To Ray, the imposition of the costs of our labour market regulation on those denied the opportunity to sell their labour—denied a job by rules we imposed—was as much a moral issue as it was an economic one. In this area like all others, he was governed by his arguments, based on fact and reasoning and as well-researched as any others in his chosen fields. But he played as hard as anyone, and never pulled his punches from those on this side of the chamber.
In intellectual debate, Ray did not play the man, he played the ball. For Ray was about the idea, not the tribe. Ray was not afraid of announcing inconvenient truths, an apt phrase given his work in the Lavoisier Group and his long campaign against unilateral actions of economic self-harm by Australia by what he described as 'imperium viridis'. But he was also motivated by more than that; he was proudly committed to these decisions being taken democratically, without authority being ceded to unaccountable international authorities.

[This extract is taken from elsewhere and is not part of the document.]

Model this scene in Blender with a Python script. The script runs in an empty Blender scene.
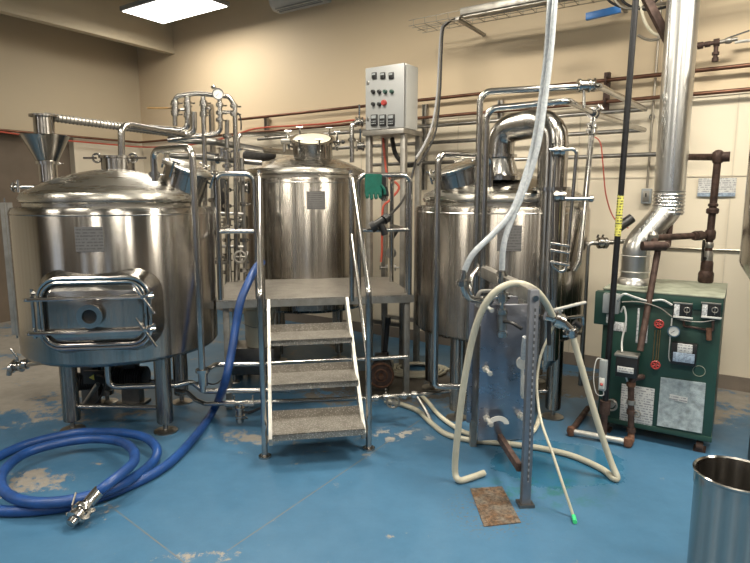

The place where I knew Ray best was through the Samuel Griffith Society. Ray was always a committed federalist, he understood that federalism has two practical advantages. First, it allows the states to be laboratories, both good and bad. As a Victorian, in the space of the single decade of the 1990s I often had cause to support this argument with examples of both: while the excesses of Cain and Kirner were confined to Victoria, the radical liberal reforms of Kennett and Stockdale were enacted in the teeth of national opposition. Second and more importantly, federalism constrained power.

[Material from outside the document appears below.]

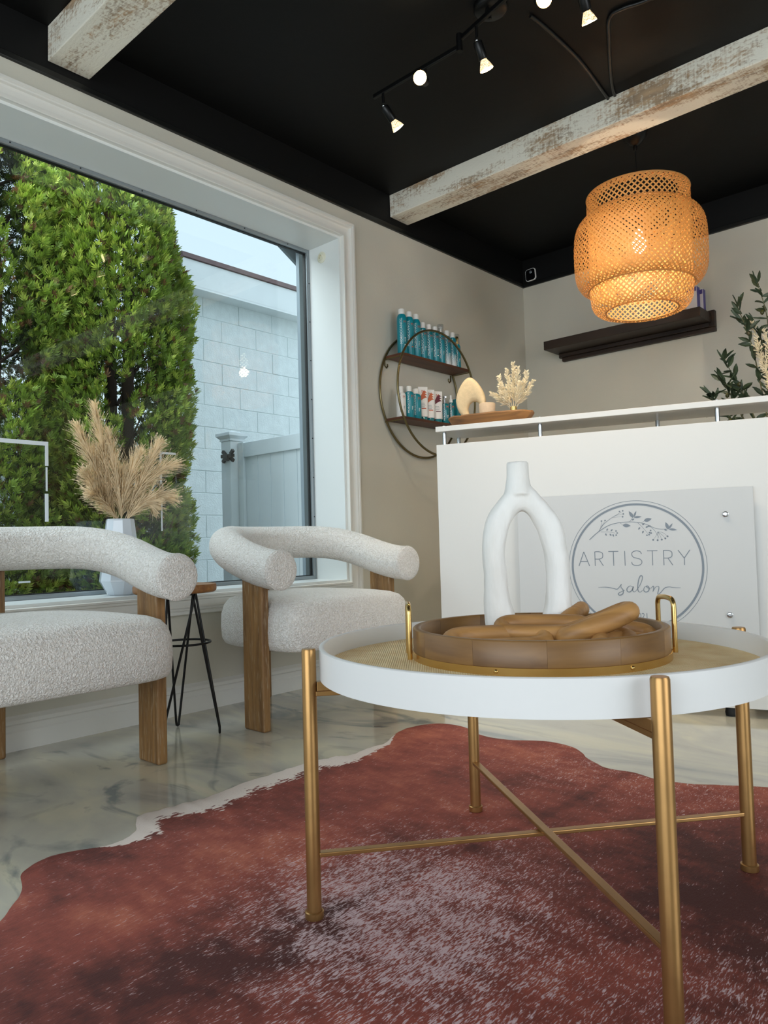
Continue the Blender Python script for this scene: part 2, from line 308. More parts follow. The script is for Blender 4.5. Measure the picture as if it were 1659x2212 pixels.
# ---------------------------------------------------------------- mesh helpers
def setp(o, label=None, cat=None, group=None, kind=None):
    if label: o['label'] = label
    if cat: o['category'] = cat
    if group: o['group'] = group
    if kind: o['kind'] = kind
    return o
def link(name, me, m=None, parent=None, smooth=False, loc=None):
    if m is not None: me.materials.append(m)
    if smooth: me.polygons.foreach_set('use_smooth', [True]*len(me.polygons))
    o = bpy.data.objects.new(name, me); C.objects.link(o)
    if parent: o.parent = parent
    if loc is not None: o.location = loc
    return o
def empty(name, loc=(0, 0, 0), rz=0, label=None, cat=None, group=None, kind=None):
    o = bpy.data.objects.new(name, None); C.objects.link(o); o.location = loc; o.rotation_euler = (0, 0, rz); o.empty_display_size = .05
    return setp(o, label, cat, group, kind)
class G:
    """collects shapes into one mesh"""
    def __init__(s): s.v = []; s.f = []
    def add(s, vs, fs):
        k = len(s.v); s.v += [tuple(v) for v in vs]; s.f += [tuple(i+k for i in f) for f in fs]; return s
    def box(s, a, b):
        x0, y0, z0 = a; x1, y1, z1 = b
        return s.add([(x0, y0, z0), (x1, y0, z0), (x1, y1, z0), (x0, y1, z0), (x0, y0, z1), (x1, y0, z1), (x1, y1, z1), (x0, y1, z1)],
                     [(0, 3, 2, 1), (4, 5, 6, 7), (0, 1, 5, 4), (1, 2, 6, 5), (2, 3, 7, 6), (3, 0, 4, 7)])
    def obox(s, c, half, mtx):
        pts = [Vector(c)+mtx@Vector((half[0]*i, half[1]*j, half[2]*k)) for k in (-1, 1) for (i, j) in ((-1, -1), (1, -1), (1, 1), (-1, 1))]
        return s.add(pts, [(0, 3, 2, 1), (4, 5, 6, 7), (0, 1, 5, 4), (1, 2, 6, 5), (2, 3, 7, 6), (3, 0, 4, 7)])
    def tube(s, pts, r, n=12, closed=False, caps=True, flat=None):
        pts = [Vector(p) for p in pts]; N = len(pts); rs = r if hasattr(r, '__len__') else [r]*N
        vs = []; prev = None
        for i, p in enumerate(pts):
            if closed: t = pts[(i+1) % N]-pts[i-1]
            else: t = pts[min(i+1, N-1)]-pts[max(i-1, 0)]
            t.normalize()
            if prev is None:
                a = Vector((0, 0, 1)) if abs(t.z) < .9 else Vector((1, 0, 0)); u = t.cross(a).normalized()
            else: u = (prev-t*prev.dot(t)).normalized()
            prev = u; v = t.cross(u)
            for k in range(n):
                a = 2*PI*k/n; vs.append(p+(u*math.cos(a)+v*math.sin(a)*(flat or 1))*rs[i])
        fs = []
        for i in range(N if closed else N-1):
            j = (i+1) % N
            for k in range(n): l = (k+1) % n; fs.append((i*n+k, i*n+l, j*n+l, j*n+k))
        if caps and not closed: fs.append(tuple(range(n-1, -1, -1))); fs.append(tuple(range((N-1)*n, N*n)))
        return s.add(vs, fs)
    def lathe(s, prof, n=32, c=(0, 0, 0), mtx=None, caps=True, close=False):
        vs = []; fs = []; K = len(prof)
        for r, z in prof:
            for k in range(n):
                a = 2*PI*k/n; p = Vector((r*math.cos(a), r*math.sin(a), z))
                if mtx is not None: p = mtx@p
                vs.append(p+Vector(c))
        for i in range(K if close else K-1):
            j = (i+1) % K
            for k in range(n): l = (k+1) % n; fs.append((i*n+k, i*n+l, j*n+l, j*n+k))
        if caps and not close: fs.append(tuple(range(n-1, -1, -1))); fs.append(tuple(range((K-1)*n, K*n)))
        return s.add(vs, fs)
    def prism(s, poly, z0, z1, fn=None):
        n = len(poly); vs = [(x, y, z0) for x, y in poly]+[(x, y, z1) for x, y in poly]
        if fn: vs = [fn(*v) for v in vs]
        return s.add(vs, [tuple(range(n-1, -1, -1)), tuple(range(n, 2*n))]+[(i, (i+1) % n, n+(i+1) % n, n+i) for i in range(n)])
    def mesh(s, name='mesh'):
        me = bpy.data.meshes.new(name); me.from_pydata([tuple(v) for v in s.v], [], s.f); me.update()
        bm = bmesh.new(); bm.from_mesh(me); bmesh.ops.recalc_face_normals(bm, faces=bm.faces); bm.to_mesh(me); bm.free()
        return me
    def obj(s, name, m, parent=None, smooth=False, loc=None, bevel=0, seg=2, angle=None):
        o = link(name, s.mesh(name), m, parent, smooth, loc)
        if bevel:
            b = o.modifiers.new('bevel', 'BEVEL'); b.width = bevel; b.segments = seg; b.limit_method = 'ANGLE'; b.angle_limit = math.radians(40)
        if smooth: 
            o.data.set_sharp_from_angle(angle=math.radians(angle or 50))
        return o
def mtx_to(d):
    return Vector(d).normalized().to_track_quat('Z', 'Y').to_matrix()
def struct(o): o['kind'] = 'structure'; return o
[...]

Ray exhibited that trait most uncommon in many so-called public intellectuals—that of humility. Whether it was about the labour market, Indigenous policy or environmental policy, Ray's was always a voice for reminding politicians and bureaucrats of the limits of our knowledge and power. Ray would remind us that many problems would be avoided if we simply stopped assuming we could solve problems with the stroke of a pen, a conspicuous declaration or even an international conference of the self-declared good and worthy.
I can imagine that last week's High Court ruling in the second Williams case would have brought a small smile to Ray. I do not know what he thought of the chaplaincy program, but I can imagine that anything that constrained the power of the Commonwealth to unilaterally spend would please his federalist tendencies.
I can only say to those who knew Ray on this side of the chamber at least that there is a stronger federalist voice than there has been for many years, and part of that is due to the work of the Samuel Griffith Society he helped create. I will not be as arrogant to claim I was a close friend of Ray, but I can claim to have been inspired by him and to have been a student of his efforts. In that I am not alone, for there are many who walk in his footsteps, particularly on labour market reform—many unknowingly.
Ray was always generous of his time to those who shared his interest in intellectual inquiry and debate. I will conclude on an anecdote I have of Ray, a friendly argument I know that others have had with him. With a large smile and a few laughs at the futility of his cause, he would engage in an attempt to convince some of us that the imperial system was easier to use than metric. While it was unimaginable to someone like me, born in the 1970s, he brought to this argument the extensive historical knowledge and good nature he brought to all others.
To Jill and the Evans family, my best wishes during this time of mourning. Thank you for sharing him with us all these years. Rest in peace, Ray Evans. The nation is poorer for your passing, but immeasurably wealthier in every form for the manner of your living.